Schedule 2, part III, 'Capital gains tax business restructures', will allow the Indigenous bodies to incorporate under the Corporations (Aboriginal and Torres Strait Islander) Act 2006 without immediate capital gains tax consequences for the body members. As part of the Economics Committee we last year toddled up to the north of Queensland and caught up with a number of Aboriginal communities. It is hard to get them all in the one spot at the one time. They have different asset groups. This bill did not come as a result of that trip but I can assure you that this part of the legislation will assist those communities in trying to be more of a united front with reference to how they present themselves as a community. There is resistance in the north for that to happen at this point in time. There are some significant assets held by different communities and under the current taxation rulings transferring assets from one body to another does include some capital gain. This gives the capacity to merge those assets without any unintended consequences.

Schedule 3, the GST financial supply provision, increases the first limb of the financial acquisition threshold from $50,000 to $150,000. This increases the dollar value of the tax input credits available for acquisitions related to the making of financial supplies. The schedule includes financial supplies consisting of borrowings that are made through a provision of the deposit account from an ADI and the current concession for borrowing. The schedule allows taxpayers who account on a cash basis to claim input tax credits for acquisitions made under a hire purchase agreement upfront. This removes the distortion that currently exists between hire purchase and other forms of financing. Predominantly it is just the difference between a chattel mortgage and an HP. One of them provides you with access to draw back down after your first payment—your GST credit. Small businesses often use that as cash flow to pump back through the business. It is a bit of a false economy because you are virtually still financing your business on borrowed coin, and there is a cost associated with it. I assumed they looked at this because of title or the ownership of a lease—whether it be a truck or any type of unit such as that. If title is with the business holder then there is the capacity for depreciation to be claimed back immediately. If it is with HP or a lease, title remains with the financier and those incentives are not available.

Schedule 4, the GST treatment of new residential premises, seeks to ensure that the sales of long-term leases of new residential premises by a registered entity are a taxable supply, subject to the GST at the time of sale. For that sale—or long-term lease for residential premises, other than new residential premises—input tax applies and it is therefore not subject to GST at the time of the sale under the goods and services tax. The changes clarify the intent of the law after the full Federal Court's decision in Commissioner of Taxation versus Gloxinia Investments (Trustee), which found that the sale of the new residential premises using a development lease arrangement should be treated as input tax. This is not subject to GST. These outcomes are contrary to the general policy intent in relation to the taxation of property under the GST Act.
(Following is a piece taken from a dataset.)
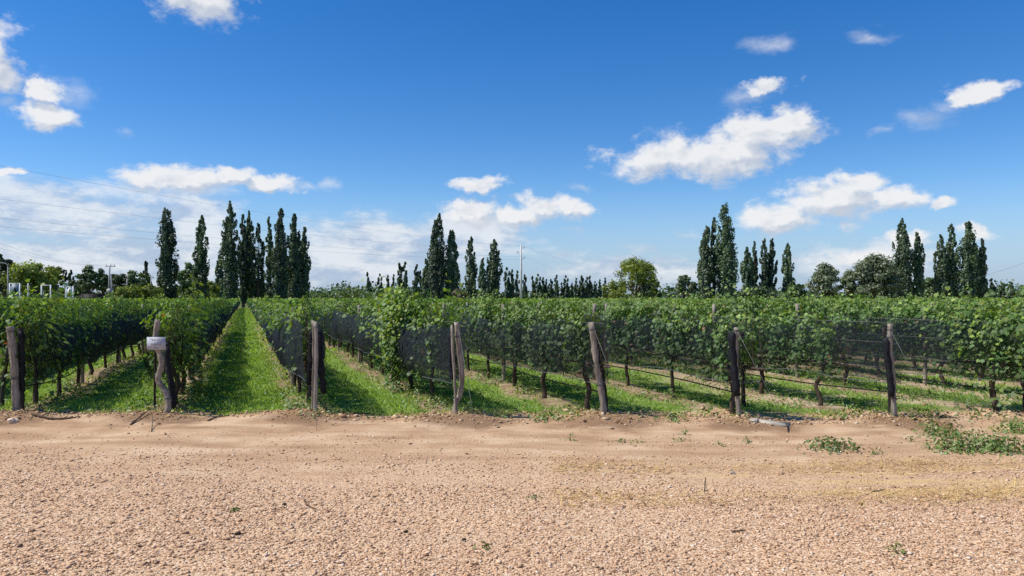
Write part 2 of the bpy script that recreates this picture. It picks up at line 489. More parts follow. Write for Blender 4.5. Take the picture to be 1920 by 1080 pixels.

Schedule 5 speaks about the adding of the Rhodes Trust to the list of deductible gift recipients. The Rhodes Trust raises funds to augment the existing Rhodes Scholarship Program at Oxford. All monies are used to provide scholarships to Australians to study at Oxford University. The member for Parramatta also said that basically any donation that is given to that trust becomes tax deductable under the bill, and that is a good thing. Schedule 6 is just a rats and mice one—miscellaneous amendments to the tax laws.

The bill makes technical corrections and other minor and miscellaneous amendments to the taxation laws. The coalition sees no serious issues with this legislation and does not intend to oppose it. I believe the provisions of the bill are to be applied as of 1 July 2012, and I am pleased to associate myself with the bill.